Pero el obligado encierro y esa tentación en forma de aromas inconfundibles de Oloroso y Palo Cortado, agudizaron el ingenio de aquellos mártires universitarios y, el futuro y gran doctor, encontró la forma de acceder al caldo que le daría vida y moral para seguir estudiando. Bastaba con una botellita de quinto, que guardaba celosamente escondida, a la que amarraba por su gollete los cordones unidos de los zapatos de todos ellos. Con destreza y entusiasmo descendían incansablemente el artilugio hasta el alma de cada bota a través de su angosta boca. Y así, con paciencia y rigor, iban degustando encantados esos elixires con nombres tan prometedores y sugerentes; “Sibarita”, “Tronío”, “Rango”, “Fino Las Doce”, “Exquisito”, “Vino tónico Milagroso León XIII ”, todos a su alcance como remedios infalibles para las penas de los estudios y lograr a buen seguro lo que prometían sus nombres….

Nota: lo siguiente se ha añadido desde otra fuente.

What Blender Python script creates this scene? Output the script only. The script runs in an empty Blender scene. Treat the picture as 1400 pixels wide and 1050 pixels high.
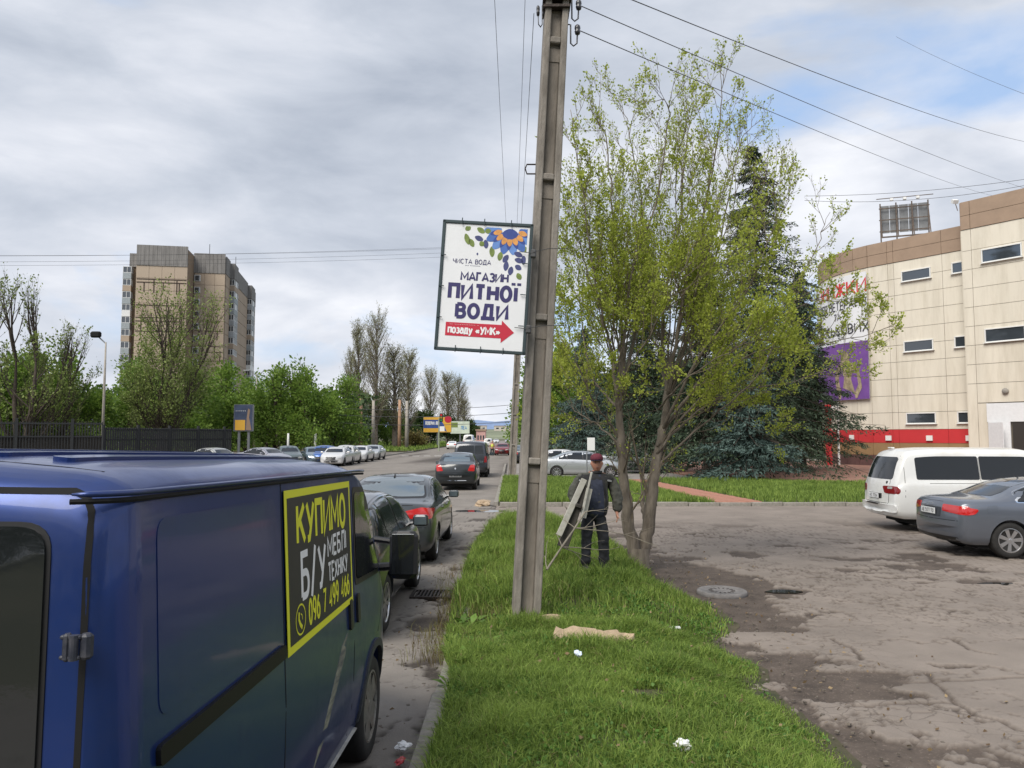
import bpy, bmesh, math, random
import numpy as np
from mathutils import Vector, Matrix
from mathutils.bvhtree import BVHTree
from mathutils.geometry import delaunay_2d_cdt
R = math.radians
rnd = random.Random(7)
scene = bpy.context.scene
C = scene.collection
# ------------------------------------------------------------------ camera
FPX, CX, CY, CAMZ, PITCH = 1052.0, 700.0, 525.0, 2.2, 3.915
cam_d = bpy.data.cameras.new('camera'); cam = bpy.data.objects.new('camera', cam_d); C.objects.link(cam)
cam_d.sensor_width = 36; cam_d.lens = FPX / 1400 * 36; cam_d.clip_end = 6000; cam_d.clip_start = 0.05
cam.location = (0, 0, CAMZ); cam.rotation_euler = (R(90 + PITCH), 0, 0)
scene.camera = cam
# ------------------------------------------------------------------ sky, sun, exposure
SUN_EL, SUN_AZ = 48.0, 215.0       # azimuth measured clockwise from +Y (north): behind and left of the photographer
world = bpy.data.worlds.new('World'); scene.world = world; world.use_nodes = True
wn, wl = world.node_tree.nodes, world.node_tree.links
wn.clear()
w_out = wn.new('ShaderNodeOutputWorld'); bg = wn.new('ShaderNodeBackground'); bg.inputs['Strength'].default_value = 0.1
sky = wn.new('ShaderNodeTexSky'); sky.sky_type = 'NISHITA'; sky.sun_disc = False
sky.sun_elevation = R(SUN_EL); sky.sun_rotation = R(SUN_AZ); sky.dust_density = 1.5; sky.air_density = 1.0
tc = wn.new('ShaderNodeTexCoord'); sep = wn.new('ShaderNodeSeparateXYZ'); wl.new(tc.outputs['Generated'], sep.inputs[0])
def wmath(op, a, b=None, c=None):
    n = wn.new('ShaderNodeMath'); n.operation = op
    for i, v in enumerate((a, b, c)):
        if v is None: continue
        if isinstance(v, (int, float)): n.inputs[i].default_value = v
        else: wl.new(v, n.inputs[i])
    return n.outputs[0]
zz = wmath('ADD', wmath('MAXIMUM', sep.outputs['Z'], 0.0), 0.5)
px = wmath('DIVIDE', sep.outputs['X'], zz); py = wmath('DIVIDE', sep.outputs['Y'], zz)
comb = wn.new('ShaderNodeCombineXYZ'); wl.new(px, comb.inputs[0]); wl.new(py, comb.inputs[1]); wl.new(wmath('MULTIPLY', sep.outputs['Z'], 3.2), comb.inputs[2])
def wnoise(scale, detail, rough, dist=0.0, off=(0, 0, 0)):
    m = wn.new('ShaderNodeMapping'); m.inputs['Location'].default_value = off; wl.new(comb.outputs[0], m.inputs[0])
    n = wn.new('ShaderNodeTexNoise'); n.inputs['Scale'].default_value = scale; n.inputs['Detail'].default_value = detail
    n.inputs['Roughness'].default_value = rough; n.inputs['Distortion'].default_value = dist
    wl.new(m.outputs[0], n.inputs['Vector']); return n.outputs[0]
def wramp(fac, stops):
    r = wn.new('ShaderNodeValToRGB'); e = r.color_ramp.elements
    while len(e) < len(stops): e.new(0.5)
    for k, (p, c) in enumerate(stops):
        e[k].position = p; e[k].color = (*c, 1) if len(c) == 3 else c
    wl.new(fac, r.inputs[0]); return r.outputs[0]
cover = wramp(wnoise(1.35, 8, 0.52, 0.25, (3.25, 1.49, 0)), [(0.355, (0, 0, 0)), (0.455, (1, 1, 1))])
big = wnoise(1.25, 3, 0.5, 0.2, (1.31, 0.59, 0)); fine = wnoise(3.4, 9, 0.56, 0.3, (2.71, 5.43, 0))
tone = wmath('ADD', wmath('MULTIPLY', big, 0.58), wmath('MULTIPLY', fine, 0.42))
ccol = wramp(tone, [(0.33, (2.5, 2.8, 3.35)), (0.45, (3.5, 3.78, 4.3)), (0.53, (4.35, 4.55, 5.0)), (0.63, (5.6, 5.7, 6.0))])
mix = wn.new('ShaderNodeMix'); mix.data_type = 'RGBA'
skyx = wn.new('ShaderNodeMix'); skyx.data_type = 'RGBA'; skyx.inputs['Factor'].default_value = 0.65
wl.new(sky.outputs[0], skyx.inputs['A']); skyx.inputs['B'].default_value = (2.9, 3.9, 5.6, 1)
wl.new(cover, mix.inputs['Factor']); wl.new(skyx.outputs['Result'], mix.inputs['A']); wl.new(ccol, mix.inputs['B'])
wl.new(mix.outputs['Result'], bg.inputs['Color']); wl.new(bg.outputs[0], w_out.inputs[0])
sun_d = bpy.data.lights.new('sun', 'SUN'); sun = bpy.data.objects.new('sun', sun_d); C.objects.link(sun)
sun_d.energy = 2.2; sun_d.angle = R(38); sun_d.color = (1, 0.95, 0.87)
_sd = Vector((math.sin(R(SUN_AZ)) * math.cos(R(SUN_EL)), math.cos(R(SUN_AZ)) * math.cos(R(SUN_EL)), math.sin(R(SUN_EL))))
sun.rotation_euler = _sd.to_track_quat('Z', 'Y').to_euler()
vs = scene.view_settings; vs.view_transform = 'Standard'; vs.look = 'None'; vs.gamma = 1; vs.exposure = 0.82; vs.use_curve_mapping = False
scene.cycles.max_bounces = 6; scene.cycles.transparent_max_bounces = 6

# ------------------------------------------------------------------ helpers
_ca, _sa = math.cos(R(PITCH)), math.sin(R(PITCH))
def at(x, y, d):
    """world point seen at photo pixel (x, y) at depth d metres along the street"""
    u, v = (x - CX) / FPX, (CY - y) / FPX
    t = d / (_ca - v * _sa)
    return Vector((u * t, d, CAMZ + t * (_sa + v * _ca)))
def gz(y):
    return 0.0213 * (9 - max(1.5, min(9.0, y)))
def nset(n, name, v):
    if name in n.inputs: n.inputs[name].default_value = v
_mats = {}
def mat(name, col, rough=0.7, metal=0.0, var=0.0, scale=6.0, bump=0.0, bscale=40.0, spec=0.5, coat=0.0, col2=None, detail=6, stretch=(1, 1, 1), trans=0.0, emit=None, island=0.0, dirt=None):
    if name in _mats: return _mats[name]
    m = bpy.data.materials.new(name); m.use_nodes = True; _mats[name] = m
    nt = m.node_tree; N, L = nt.nodes, nt.links; b = N['Principled BSDF']
    c4 = (*col, 1); b.inputs['Base Color'].default_value = c4
    nset(b, 'Roughness', rough); nset(b, 'Metallic', metal); nset(b, 'Specular IOR Level', spec); nset(b, 'Coat Weight', coat); nset(b, 'Coat Roughness', 0.06)
    if trans: nset(b, 'Transmission Weight', trans)
    if emit: nset(b, 'Emission Color', (*emit[0], 1)); nset(b, 'Emission Strength', emit[1])
    t = N.new('ShaderNodeTexCoord'); mp = N.new('ShaderNodeMapping'); mp.inputs['Scale'].default_value = stretch
    L.new(t.outputs['Object'], mp.inputs[0])
    out = None
    if var or col2:
        n = N.new('ShaderNodeTexNoise'); n.inputs['Scale'].default_value = scale; n.inputs['Detail'].default_value = detail; n.inputs['Roughness'].default_value = 0.62
        L.new(mp.outputs[0], n.inputs['Vector'])
        r = N.new('ShaderNodeValToRGB'); e = r.color_ramp.elements
        lo = tuple(max(0, x * (1 - var)) for x in col); hi = col2 if col2 else tuple(min(1, x * (1 + var)) for x in col)
        e[0].position = 0.32; e[0].color = (*lo, 1); e[1].position = 0.68; e[1].color = (*hi, 1)
        L.new(n.outputs[0], r.inputs[0]); out = r.outputs[0]
    if island:
        g = N.new('ShaderNodeNewGeometry'); h = N.new('ShaderNodeHueSaturation')
        mr = N.new('ShaderNodeMapRange'); mr.inputs['To Min'].default_value = 1 - island; mr.inputs['To Max'].default_value = 1 + island
        L.new(g.outputs['Random Per Island'], mr.inputs['Value']); L.new(mr.outputs[0], h.inputs['Value'])
        if out: L.new(out, h.inputs['Color'])
        else: h.inputs['Color'].default_value = c4
        out = h.outputs[0]
    if dirt:      # (colour, amount, scale): worn or dusty patches on the surface
        n = N.new('ShaderNodeTexNoise'); n.inputs['Scale'].default_value = dirt[2]; n.inputs['Detail'].default_value = 8; n.inputs['Roughness'].default_value = 0.7
        L.new(mp.outputs[0], n.inputs['Vector'])
        r = N.new('ShaderNodeValToRGB'); e = r.color_ramp.elements; e[0].position = 0.45; e[0].color = (0, 0, 0, 1); e[1].position = 0.75; e[1].color = (dirt[1],) * 3 + (1,)
        L.new(n.outputs[0], r.inputs[0]); mx = N.new('ShaderNodeMix'); mx.data_type = 'RGBA'
        L.new(r.outputs[0], mx.inputs['Factor']); mx.inputs['B'].default_value = (*dirt[0], 1)
        if out: L.new(out, mx.inputs['A'])
        else: mx.inputs['A'].default_value = c4
        out = mx.outputs['Result']
        rr = N.new('ShaderNodeMapRange'); rr.inputs['To Min'].default_value = rough; rr.inputs['To Max'].default_value = min(1, rough + 0.5)
        L.new(r.outputs[0], rr.inputs['Value']); L.new(rr.outputs[0], b.inputs['Roughness'])
    if out: L.new(out, b.inputs['Base Color'])
    if bump:
        n = N.new('ShaderNodeTexNoise'); n.inputs['Scale'].default_value = bscale; n.inputs['Detail'].default_value = 8; n.inputs['Roughness'].default_value = 0.65
        L.new(mp.outputs[0], n.inputs['Vector'])
        bp = N.new('ShaderNodeBump'); bp.inputs['Strength'].default_value = bump; bp.inputs['Distance'].default_value = 0.02
        L.new(n.outputs[0], bp.inputs['Height']); L.new(bp.outputs[0], b.inputs['Normal'])
    return m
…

Al final de la jornada, D. Francisco los liberaba del encierro y comprobaba con alegría cómo el gran esfuerzo estudiantil se reflejaba en sus rostros cansados y en sus andares torpes, mareados sin duda por el rigor de los libros.
No fueron malos esos remedios que el padre empleaba y que el hijo encontró en aquella vieja bodega que se va perdiendo en el recuerdo de los jerezanos, pero que ayudó a forjar a ese ser humano que a lo largo de su vida alcanzó todos los éxitos profesionales y humanos que un hombre le pide a Dios.